On September 9th, the new canal boat Charles F. Mercer was launched in the Chesapeake and Ohio Canal here at Great Falls, Maryland. This replica packet boat has an aluminum hull with a wooden superstructure.


The Charles F. Mercer replaces the Canal Clipper III, which can be seen resting on dry land behind it here. The Clipper was damaged in 2003 by Hurricane Isabel and retired.


Here she is, the boat out of water. (You can see photos of her at work using the Great Falls tag.)


The Mercer, however, was not traveling anywhere today...


...as the canal had been nearly drained dry in the area for repairs.


This duck puddle is about as deep as the C&O Canal got. The river, however, was nearly cresting over the bank near the walkways to the overlook and was putting on quite a show of sound and fury -- more photos next week.
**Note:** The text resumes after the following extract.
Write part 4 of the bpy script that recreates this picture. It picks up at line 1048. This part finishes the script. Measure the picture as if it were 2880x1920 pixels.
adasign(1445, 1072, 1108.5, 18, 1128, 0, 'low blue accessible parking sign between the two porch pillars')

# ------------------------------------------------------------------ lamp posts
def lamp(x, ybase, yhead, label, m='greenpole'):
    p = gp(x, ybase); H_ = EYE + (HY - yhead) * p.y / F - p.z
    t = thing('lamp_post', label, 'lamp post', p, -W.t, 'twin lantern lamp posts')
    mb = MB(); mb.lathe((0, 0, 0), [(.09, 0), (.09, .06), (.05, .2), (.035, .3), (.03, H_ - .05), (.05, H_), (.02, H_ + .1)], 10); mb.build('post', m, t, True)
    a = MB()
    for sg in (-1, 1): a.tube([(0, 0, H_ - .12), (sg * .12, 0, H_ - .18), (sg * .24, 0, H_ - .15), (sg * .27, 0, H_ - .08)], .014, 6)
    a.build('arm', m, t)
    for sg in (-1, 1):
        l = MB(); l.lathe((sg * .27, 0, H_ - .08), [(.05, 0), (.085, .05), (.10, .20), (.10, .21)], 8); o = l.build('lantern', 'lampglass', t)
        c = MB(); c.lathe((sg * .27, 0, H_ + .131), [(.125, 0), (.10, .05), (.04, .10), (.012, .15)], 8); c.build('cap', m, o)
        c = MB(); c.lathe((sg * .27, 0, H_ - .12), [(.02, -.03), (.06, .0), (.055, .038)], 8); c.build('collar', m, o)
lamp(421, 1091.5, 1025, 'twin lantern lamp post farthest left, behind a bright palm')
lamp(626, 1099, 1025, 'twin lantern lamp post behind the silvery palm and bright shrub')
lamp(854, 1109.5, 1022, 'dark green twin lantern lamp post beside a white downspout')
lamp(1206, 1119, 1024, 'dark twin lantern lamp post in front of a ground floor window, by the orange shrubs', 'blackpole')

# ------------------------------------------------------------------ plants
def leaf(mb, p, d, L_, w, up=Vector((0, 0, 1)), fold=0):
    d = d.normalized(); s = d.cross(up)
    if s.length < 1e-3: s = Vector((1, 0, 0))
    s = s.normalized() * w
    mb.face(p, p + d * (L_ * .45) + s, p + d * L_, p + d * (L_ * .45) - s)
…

When we came home, covered our entire living room floor with our entire CD collection, confident that he could get it put away by 1 a.m. when public television finished its Baker-era Doctor Who reruns (speaking of which, my British friend who sent me Casanova also sent me a link to this London Review of Books article from last spring reviewing a critical volume on the series). The bad news is, there are still CDs all over our living room floor. The good news is, because there's a pledge drive, the episodes will be running quite a bit later than 1 a.m. I, however, am not staying up for them, as I wore myself out watching Star Wars: The Attack of the Clones on cable for some unfathomable reason, and the struggle not to laugh hysterically during the love scenes was more than my poor throat can bear!